About Ms Bettencourt

Ms Bettencourt is a Swedish built 25-foot trailerable trawler. Her hull was completed in 1971, No. 1117 of about 2500 built. The boat is named for my wife Dia, whose maiden name is Bettencourt.

This little vessel came to me as a gift in 2004. Before then she had been abandoned about 12 years on the Savannah River near Augusta, GA. I have repaired and refitted the boat extensively, and I have cruised her along the East coast of the US, from Cape Lookout, NC, to the Florida Keys. I dream of taking her to Havana some day.

This blog started in 2011 to chronicle the building of a hard top for the boat to replace leaky canvas. Since then the blog has become an Albin-25 boatkeeping and cruising journal.


Saturday, November 8, 2014

Redundant, but useful

If you have an extra chartplotter, why not use it? Ms. Bettencourt has a perfectly good Garmin 546s plotter that has provided excellent service.
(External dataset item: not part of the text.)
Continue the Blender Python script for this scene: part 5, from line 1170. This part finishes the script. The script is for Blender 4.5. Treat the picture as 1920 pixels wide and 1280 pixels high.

It replaced a Garmin 192c  a few years ago only because the newer instrument offered a depth sounder function and a bunch of other desirable features.






The dashboard instrumentation was functional, but that big Humminbird fishfinder in the middle was old and sometime flakey.




It also bugged me a little that the 546s has a depth sounder feature that duplicated data from the fishfinder.








So I pulled the old fishfinder out yesterday and installed the Garmin 192c in its place.













This closeup (right) of the 546s shows that instrument's depth and subsurface structure display, with the boat parked at our dock.








And here, surprise, is the reason I think having two chartplotters in front of me is a good idea: It's not redundancy for backup safety.

It's because I can zoom one in for near and zoom the other out for far. One plotter can show me where I am in larger scale and the other can show me what's to come.

By the way, there's another layer of  GPS redundancy on the dashboard. The Standard Horizon VHF GX 1700 radio's channel selector display also shows course over ground, speed over ground and geographic coordinates.